WHAT YOU HAVE TO DO
Repeat the listing that follows, character for character, minus the pictures.

SUPPLIED MATERIAL
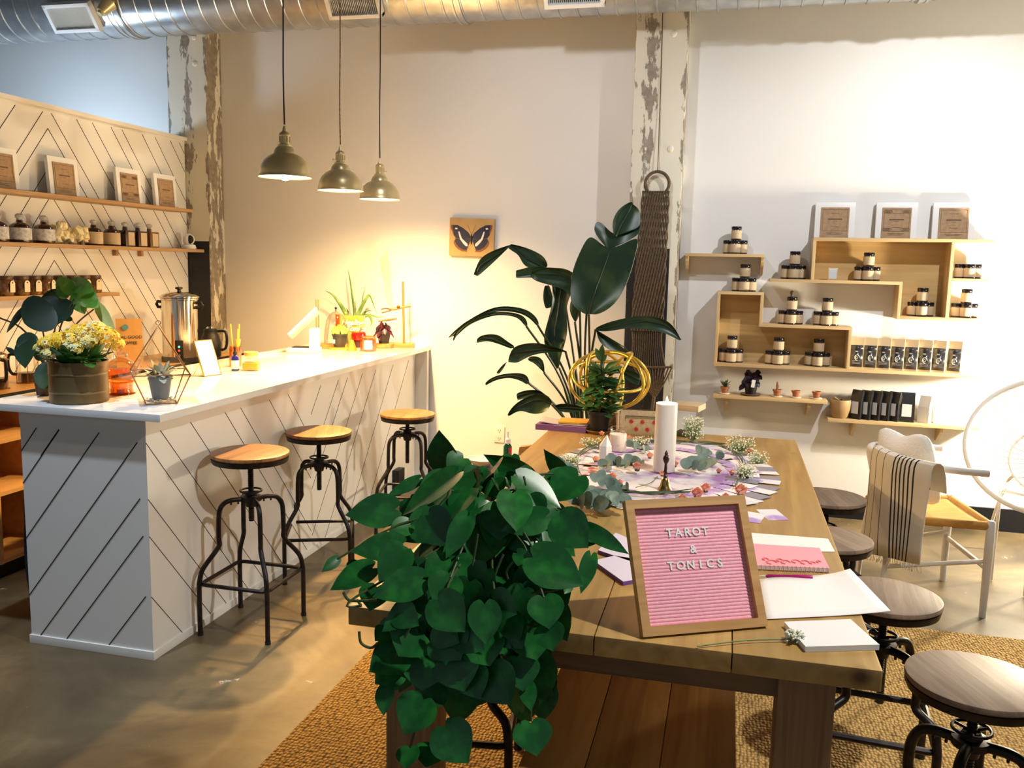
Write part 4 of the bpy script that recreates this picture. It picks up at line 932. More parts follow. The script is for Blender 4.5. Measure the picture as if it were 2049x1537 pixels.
# geometric terrarium
p = base(322, 810, ZC, .06); rz = face_cam(p.x, p.y, 4); t = thing('geometric_terrarium', 'pointed geometric glass terrarium with brass edges holding a small potted plant', 'terrarium', p, rz)
CU = mat('copper_edge', (0.30, 0.15, 0.06), 0.3, metal=0.9)
B = [Vector((sx*.058, sy*.058, .003)) for sx, sy in ((-1, -1), (1, -1), (1, 1), (-1, 1))]; Q = [Vector((sx*.107, sy*.107, .125)) for sx, sy in ((-1, -1), (1, -1), (1, 1), (-1, 1))]; A = Vector((0, 0, .315))
mb = MB()
for i in range(4): 
    for a, b_ in ((B[i], B[(i+1) % 4]), (Q[i], Q[(i+1) % 4]), (B[i], Q[i]), (Q[i], A)): mb.cyl(a, b_, .0024, n=6)
mb.tube([A+Vector((.009*math.sin(a), 0, .012-.009*math.cos(a))) for a in [i*math.pi/7 for i in range(14)]], .0016, 6, True)
mb.build('brass_edges', CU, t)
mb = MB()
for i in range(4): mb.face([B[i], B[(i+1) % 4], Q[(i+1) % 4], Q[i]])
for i in (1, 2, 3): mb.face([Q[i], Q[(i+1) % 4], A])
mb.face(B); mb.build('glass_panes', GLASS, t)
mb = MB()
for i in range(60): mb.ball((rr.uniform(-.05, .05), rr.uniform(-.05, .05), .01+rr.uniform(0, .008)), rr.uniform(.004, .007), 1, (1, 1, .7))
mb.build('pebbles', mat('pale_pebbles', (0.45, 0.40, 0.32), 0.6), t, kind='stuff')
tp = thing('small_potted_succulent', 'grey potted succulent with silvery leaves standing inside the glass terrarium', 'plant', p+Vector((0, 0, .018)), rz)
MB().lathe([(0, 0), (.032, 0), (.045, .078), (.047, .078), (.047, .088), (.04, .088), (0, .08)], n=24).build('pot', mat('grey_pot', (0.10, 0.105, 0.11), 0.5), tp)
mb = MB()
for i in range(54):
    a = rr.uniform(0, 6.3); r_ = rr.uniform(.03, .085); zz_ = .085+rr.uniform(-.03, .10)*(1-r_*6); leaf(mb, (r_*.4*math.cos(a), r_*.4*math.sin(a), .085+rr.uniform(0, .03)), (r_*math.cos(a), r_*math.sin(a), zz_), rr.uniform(.02, .034), (0, 0, 1), LANCE, .3)
mb.build('foliage', mat('silvery_leaf', (0.38, 0.40, 0.28), 0.45, noise=(30, (0.62, 0.60, 0.45), 0.45, 0.6)), tp)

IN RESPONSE
Write part 4 of the bpy script that recreates this picture. It picks up at line 932. More parts follow. The script is for Blender 4.5. Measure the picture as if it were 2049x1537 pixels.
# geometric terrarium
p = base(322, 810, ZC, .06); rz = face_cam(p.x, p.y, 4); t = thing('geometric_terrarium', 'pointed geometric glass terrarium with brass edges holding a small potted plant', 'terrarium', p, rz)
CU = mat('copper_edge', (0.30, 0.15, 0.06), 0.3, metal=0.9)
B = [Vector((sx*.058, sy*.058, .003)) for sx, sy in ((-1, -1), (1, -1), (1, 1), (-1, 1))]; Q = [Vector((sx*.107, sy*.107, .125)) for sx, sy in ((-1, -1), (1, -1), (1, 1), (-1, 1))]; A = Vector((0, 0, .315))
mb = MB()
for i in range(4): 
    for a, b_ in ((B[i], B[(i+1) % 4]), (Q[i], Q[(i+1) % 4]), (B[i], Q[i]), (Q[i], A)): mb.cyl(a, b_, .0024, n=6)
mb.tube([A+Vector((.009*math.sin(a), 0, .012-.009*math.cos(a))) for a in [i*math.pi/7 for i in range(14)]], .0016, 6, True)
mb.build('brass_edges', CU, t)
mb = MB()
for i in range(4): mb.face([B[i], B[(i+1) % 4], Q[(i+1) % 4], Q[i]])
for i in (1, 2, 3): mb.face([Q[i], Q[(i+1) % 4], A])
mb.face(B); mb.build('glass_panes', GLASS, t)
mb = MB()
for i in range(60): mb.ball((rr.uniform(-.05, .05), rr.uniform(-.05, .05), .01+rr.uniform(0, .008)), rr.uniform(.004, .007), 1, (1, 1, .7))
mb.build('pebbles', mat('pale_pebbles', (0.45, 0.40, 0.32), 0.6), t, kind='stuff')
tp = thing('small_potted_succulent', 'grey potted succulent with silvery leaves standing inside the glass terrarium', 'plant', p+Vector((0, 0, .018)), rz)
MB().lathe([(0, 0), (.032, 0), (.045, .078), (.047, .078), (.047, .088), (.04, .088), (0, .08)], n=24).build('pot', mat('grey_pot', (0.10, 0.105, 0.11), 0.5), tp)
mb = MB()
for i in range(54):
    a = rr.uniform(0, 6.3); r_ = rr.uniform(.03, .085); zz_ = .085+rr.uniform(-.03, .10)*(1-r_*6); leaf(mb, (r_*.4*math.cos(a), r_*.4*math.sin(a), .085+rr.uniform(0, .03)), (r_*math.cos(a), r_*math.sin(a), zz_), rr.uniform(.02, .034), (0, 0, 1), LANCE, .3)
mb.build('foliage', mat('silvery_leaf', (0.38, 0.40, 0.28), 0.45, noise=(30, (0.62, 0.60, 0.45), 0.45, 0.6)), tp)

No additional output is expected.